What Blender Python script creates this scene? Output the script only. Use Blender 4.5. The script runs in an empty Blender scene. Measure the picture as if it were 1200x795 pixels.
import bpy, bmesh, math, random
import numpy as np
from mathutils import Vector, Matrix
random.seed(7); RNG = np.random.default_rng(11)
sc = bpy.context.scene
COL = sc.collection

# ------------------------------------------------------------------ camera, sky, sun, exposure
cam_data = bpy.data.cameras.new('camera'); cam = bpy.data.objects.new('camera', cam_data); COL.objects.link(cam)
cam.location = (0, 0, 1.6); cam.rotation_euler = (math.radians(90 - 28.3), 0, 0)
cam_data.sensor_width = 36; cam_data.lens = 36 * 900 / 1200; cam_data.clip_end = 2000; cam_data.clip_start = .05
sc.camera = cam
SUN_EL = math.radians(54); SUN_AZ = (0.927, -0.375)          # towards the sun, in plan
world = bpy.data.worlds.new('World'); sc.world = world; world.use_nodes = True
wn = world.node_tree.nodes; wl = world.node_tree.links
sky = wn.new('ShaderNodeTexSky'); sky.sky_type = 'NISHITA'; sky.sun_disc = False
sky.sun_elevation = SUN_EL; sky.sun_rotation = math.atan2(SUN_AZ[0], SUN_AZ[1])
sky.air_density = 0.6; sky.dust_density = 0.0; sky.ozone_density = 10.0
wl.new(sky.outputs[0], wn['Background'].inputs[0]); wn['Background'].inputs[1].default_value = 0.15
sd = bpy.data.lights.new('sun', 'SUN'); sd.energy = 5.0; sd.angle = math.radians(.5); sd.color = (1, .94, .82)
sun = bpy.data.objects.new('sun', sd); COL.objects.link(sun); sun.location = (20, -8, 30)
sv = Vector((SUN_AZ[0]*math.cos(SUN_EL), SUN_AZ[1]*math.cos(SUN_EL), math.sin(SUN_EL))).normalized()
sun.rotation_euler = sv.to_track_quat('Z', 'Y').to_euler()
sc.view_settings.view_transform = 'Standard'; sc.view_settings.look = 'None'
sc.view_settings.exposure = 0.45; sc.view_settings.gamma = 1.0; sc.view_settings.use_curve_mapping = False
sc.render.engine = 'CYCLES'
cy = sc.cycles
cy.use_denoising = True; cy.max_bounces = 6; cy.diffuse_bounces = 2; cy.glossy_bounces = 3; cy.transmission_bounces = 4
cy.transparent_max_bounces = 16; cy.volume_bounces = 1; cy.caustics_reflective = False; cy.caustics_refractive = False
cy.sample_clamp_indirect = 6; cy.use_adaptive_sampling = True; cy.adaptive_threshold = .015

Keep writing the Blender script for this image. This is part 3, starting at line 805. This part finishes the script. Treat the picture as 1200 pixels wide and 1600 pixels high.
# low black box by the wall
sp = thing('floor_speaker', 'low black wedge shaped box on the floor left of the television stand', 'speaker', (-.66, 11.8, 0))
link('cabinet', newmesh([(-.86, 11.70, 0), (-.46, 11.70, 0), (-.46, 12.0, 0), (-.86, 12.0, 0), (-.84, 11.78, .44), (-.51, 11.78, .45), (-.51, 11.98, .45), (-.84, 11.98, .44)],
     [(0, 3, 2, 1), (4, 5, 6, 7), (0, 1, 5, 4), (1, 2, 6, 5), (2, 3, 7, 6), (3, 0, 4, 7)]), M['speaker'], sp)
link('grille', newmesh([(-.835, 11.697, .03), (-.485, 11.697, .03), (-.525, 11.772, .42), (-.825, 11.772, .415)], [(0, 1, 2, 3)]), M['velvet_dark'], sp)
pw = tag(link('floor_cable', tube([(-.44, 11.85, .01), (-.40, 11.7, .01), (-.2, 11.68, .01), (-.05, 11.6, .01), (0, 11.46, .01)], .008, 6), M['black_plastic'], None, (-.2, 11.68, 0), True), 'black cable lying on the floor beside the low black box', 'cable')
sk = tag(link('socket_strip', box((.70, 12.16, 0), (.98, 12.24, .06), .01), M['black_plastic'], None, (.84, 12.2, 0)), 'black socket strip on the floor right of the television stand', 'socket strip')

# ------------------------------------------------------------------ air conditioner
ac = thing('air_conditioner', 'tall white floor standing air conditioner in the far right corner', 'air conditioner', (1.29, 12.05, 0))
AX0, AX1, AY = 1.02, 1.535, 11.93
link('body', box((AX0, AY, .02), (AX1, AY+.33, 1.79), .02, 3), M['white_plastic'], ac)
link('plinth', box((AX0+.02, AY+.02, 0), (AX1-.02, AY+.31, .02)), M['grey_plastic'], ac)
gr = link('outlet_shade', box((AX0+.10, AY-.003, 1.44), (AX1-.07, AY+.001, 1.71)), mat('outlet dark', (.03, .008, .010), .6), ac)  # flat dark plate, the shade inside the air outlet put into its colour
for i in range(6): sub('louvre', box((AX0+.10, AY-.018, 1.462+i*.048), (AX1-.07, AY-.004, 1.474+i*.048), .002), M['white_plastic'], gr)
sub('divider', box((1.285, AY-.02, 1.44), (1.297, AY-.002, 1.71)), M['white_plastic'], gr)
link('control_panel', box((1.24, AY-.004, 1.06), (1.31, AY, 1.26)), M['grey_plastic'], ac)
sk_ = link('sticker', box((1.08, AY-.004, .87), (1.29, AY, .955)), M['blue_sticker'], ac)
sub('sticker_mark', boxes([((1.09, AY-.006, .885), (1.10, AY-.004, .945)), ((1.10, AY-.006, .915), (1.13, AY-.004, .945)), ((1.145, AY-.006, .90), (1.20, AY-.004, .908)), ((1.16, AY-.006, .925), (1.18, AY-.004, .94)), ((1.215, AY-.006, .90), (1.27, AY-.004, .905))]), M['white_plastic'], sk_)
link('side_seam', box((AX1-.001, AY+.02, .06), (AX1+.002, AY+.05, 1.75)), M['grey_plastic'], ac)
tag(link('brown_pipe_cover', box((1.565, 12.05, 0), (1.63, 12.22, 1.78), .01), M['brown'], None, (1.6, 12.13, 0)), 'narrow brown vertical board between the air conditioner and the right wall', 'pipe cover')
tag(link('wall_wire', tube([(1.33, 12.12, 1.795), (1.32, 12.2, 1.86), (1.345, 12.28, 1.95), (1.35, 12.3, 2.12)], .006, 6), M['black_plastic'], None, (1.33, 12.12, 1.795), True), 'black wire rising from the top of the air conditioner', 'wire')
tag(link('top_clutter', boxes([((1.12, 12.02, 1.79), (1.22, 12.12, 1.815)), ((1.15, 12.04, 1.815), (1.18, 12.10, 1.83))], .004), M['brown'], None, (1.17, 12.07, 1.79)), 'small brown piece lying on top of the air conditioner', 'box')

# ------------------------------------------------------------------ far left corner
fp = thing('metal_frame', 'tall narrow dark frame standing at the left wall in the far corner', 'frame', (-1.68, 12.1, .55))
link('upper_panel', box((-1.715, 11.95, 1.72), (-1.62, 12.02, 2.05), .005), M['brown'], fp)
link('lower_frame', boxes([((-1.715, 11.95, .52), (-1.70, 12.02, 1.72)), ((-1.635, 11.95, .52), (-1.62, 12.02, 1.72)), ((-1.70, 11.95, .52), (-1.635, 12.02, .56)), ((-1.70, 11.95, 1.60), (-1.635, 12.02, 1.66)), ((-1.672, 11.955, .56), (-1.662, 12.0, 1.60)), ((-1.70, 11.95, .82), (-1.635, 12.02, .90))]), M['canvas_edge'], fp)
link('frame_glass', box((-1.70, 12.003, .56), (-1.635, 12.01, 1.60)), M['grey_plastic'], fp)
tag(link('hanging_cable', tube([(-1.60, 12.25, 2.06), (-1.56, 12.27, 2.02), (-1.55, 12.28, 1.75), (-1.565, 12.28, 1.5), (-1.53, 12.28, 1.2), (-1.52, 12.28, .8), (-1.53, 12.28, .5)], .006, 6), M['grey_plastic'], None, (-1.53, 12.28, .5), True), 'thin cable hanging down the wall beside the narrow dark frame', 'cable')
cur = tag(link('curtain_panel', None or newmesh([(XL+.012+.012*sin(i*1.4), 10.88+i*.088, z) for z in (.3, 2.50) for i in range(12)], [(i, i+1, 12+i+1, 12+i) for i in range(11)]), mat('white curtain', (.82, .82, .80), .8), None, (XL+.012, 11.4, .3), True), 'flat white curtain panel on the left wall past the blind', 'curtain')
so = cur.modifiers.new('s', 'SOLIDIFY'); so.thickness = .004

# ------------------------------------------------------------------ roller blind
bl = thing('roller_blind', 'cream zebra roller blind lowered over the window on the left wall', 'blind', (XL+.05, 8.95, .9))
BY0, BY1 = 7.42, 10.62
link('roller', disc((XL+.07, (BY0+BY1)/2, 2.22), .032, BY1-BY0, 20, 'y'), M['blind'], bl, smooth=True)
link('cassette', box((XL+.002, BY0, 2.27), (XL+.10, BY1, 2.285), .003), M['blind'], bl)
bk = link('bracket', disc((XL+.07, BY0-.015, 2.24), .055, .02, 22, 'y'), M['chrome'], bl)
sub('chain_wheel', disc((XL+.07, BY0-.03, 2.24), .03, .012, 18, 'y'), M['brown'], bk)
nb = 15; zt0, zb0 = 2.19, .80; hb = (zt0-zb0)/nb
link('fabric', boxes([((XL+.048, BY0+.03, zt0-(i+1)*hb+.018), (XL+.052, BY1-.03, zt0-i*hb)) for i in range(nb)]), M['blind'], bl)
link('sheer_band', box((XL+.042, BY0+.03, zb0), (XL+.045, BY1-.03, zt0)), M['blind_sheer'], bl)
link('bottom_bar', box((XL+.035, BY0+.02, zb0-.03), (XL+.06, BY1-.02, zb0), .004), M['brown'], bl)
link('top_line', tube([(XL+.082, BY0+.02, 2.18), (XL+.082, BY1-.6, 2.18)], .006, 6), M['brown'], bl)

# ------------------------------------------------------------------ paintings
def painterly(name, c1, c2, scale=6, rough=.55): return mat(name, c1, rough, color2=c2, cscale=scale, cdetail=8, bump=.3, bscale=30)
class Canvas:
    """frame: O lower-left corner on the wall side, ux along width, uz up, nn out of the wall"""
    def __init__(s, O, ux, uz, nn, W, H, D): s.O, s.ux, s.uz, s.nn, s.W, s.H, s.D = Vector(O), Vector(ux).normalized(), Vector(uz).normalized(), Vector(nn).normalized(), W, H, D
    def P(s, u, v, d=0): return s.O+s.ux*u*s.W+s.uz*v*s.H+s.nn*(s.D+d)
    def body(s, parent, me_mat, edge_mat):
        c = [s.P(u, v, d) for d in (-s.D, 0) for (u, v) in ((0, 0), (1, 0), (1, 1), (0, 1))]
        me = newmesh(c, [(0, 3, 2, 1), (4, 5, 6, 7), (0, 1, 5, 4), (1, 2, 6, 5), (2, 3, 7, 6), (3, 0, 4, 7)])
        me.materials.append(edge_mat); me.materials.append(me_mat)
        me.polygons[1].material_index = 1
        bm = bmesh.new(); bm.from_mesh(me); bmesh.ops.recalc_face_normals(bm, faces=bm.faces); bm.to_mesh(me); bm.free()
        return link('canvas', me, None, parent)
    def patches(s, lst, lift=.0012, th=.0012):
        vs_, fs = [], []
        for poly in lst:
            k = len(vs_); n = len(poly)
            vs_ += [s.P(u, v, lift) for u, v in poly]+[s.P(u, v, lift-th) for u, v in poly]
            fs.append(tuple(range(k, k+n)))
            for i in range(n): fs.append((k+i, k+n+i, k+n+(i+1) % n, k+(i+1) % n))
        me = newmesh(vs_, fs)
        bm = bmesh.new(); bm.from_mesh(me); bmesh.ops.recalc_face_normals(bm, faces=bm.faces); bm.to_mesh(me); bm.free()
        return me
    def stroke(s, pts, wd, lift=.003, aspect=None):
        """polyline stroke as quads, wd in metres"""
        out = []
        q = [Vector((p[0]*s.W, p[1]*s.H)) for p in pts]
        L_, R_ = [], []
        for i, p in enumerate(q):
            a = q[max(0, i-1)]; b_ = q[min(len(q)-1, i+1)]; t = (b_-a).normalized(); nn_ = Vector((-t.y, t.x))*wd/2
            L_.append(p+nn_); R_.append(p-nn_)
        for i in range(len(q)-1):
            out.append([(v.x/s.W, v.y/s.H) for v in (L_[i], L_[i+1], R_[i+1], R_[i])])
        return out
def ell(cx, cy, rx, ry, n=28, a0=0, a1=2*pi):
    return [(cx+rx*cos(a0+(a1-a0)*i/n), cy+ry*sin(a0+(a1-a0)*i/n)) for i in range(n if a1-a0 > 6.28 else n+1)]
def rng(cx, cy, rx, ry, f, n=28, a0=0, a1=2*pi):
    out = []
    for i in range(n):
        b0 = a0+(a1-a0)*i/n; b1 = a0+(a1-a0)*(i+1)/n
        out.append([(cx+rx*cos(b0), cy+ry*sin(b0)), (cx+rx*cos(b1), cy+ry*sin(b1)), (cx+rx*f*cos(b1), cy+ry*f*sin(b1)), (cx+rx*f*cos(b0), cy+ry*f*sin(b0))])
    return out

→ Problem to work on
In the data above, find the line that contains "Keep writing the" and the line that contains "stand', 'socket strip')". Repeat exactly those lines and every line between them, and only those.

→ Task solution
Keep writing the Blender script for this image. This is part 3, starting at line 805. This part finishes the script. Treat the picture as 1200 pixels wide and 1600 pixels high.
# low black box by the wall
sp = thing('floor_speaker', 'low black wedge shaped box on the floor left of the television stand', 'speaker', (-.66, 11.8, 0))
link('cabinet', newmesh([(-.86, 11.70, 0), (-.46, 11.70, 0), (-.46, 12.0, 0), (-.86, 12.0, 0), (-.84, 11.78, .44), (-.51, 11.78, .45), (-.51, 11.98, .45), (-.84, 11.98, .44)],
     [(0, 3, 2, 1), (4, 5, 6, 7), (0, 1, 5, 4), (1, 2, 6, 5), (2, 3, 7, 6), (3, 0, 4, 7)]), M['speaker'], sp)
link('grille', newmesh([(-.835, 11.697, .03), (-.485, 11.697, .03), (-.525, 11.772, .42), (-.825, 11.772, .415)], [(0, 1, 2, 3)]), M['velvet_dark'], sp)
pw = tag(link('floor_cable', tube([(-.44, 11.85, .01), (-.40, 11.7, .01), (-.2, 11.68, .01), (-.05, 11.6, .01), (0, 11.46, .01)], .008, 6), M['black_plastic'], None, (-.2, 11.68, 0), True), 'black cable lying on the floor beside the low black box', 'cable')
sk = tag(link('socket_strip', box((.70, 12.16, 0), (.98, 12.24, .06), .01), M['black_plastic'], None, (.84, 12.2, 0)), 'black socket strip on the floor right of the television stand', 'socket strip')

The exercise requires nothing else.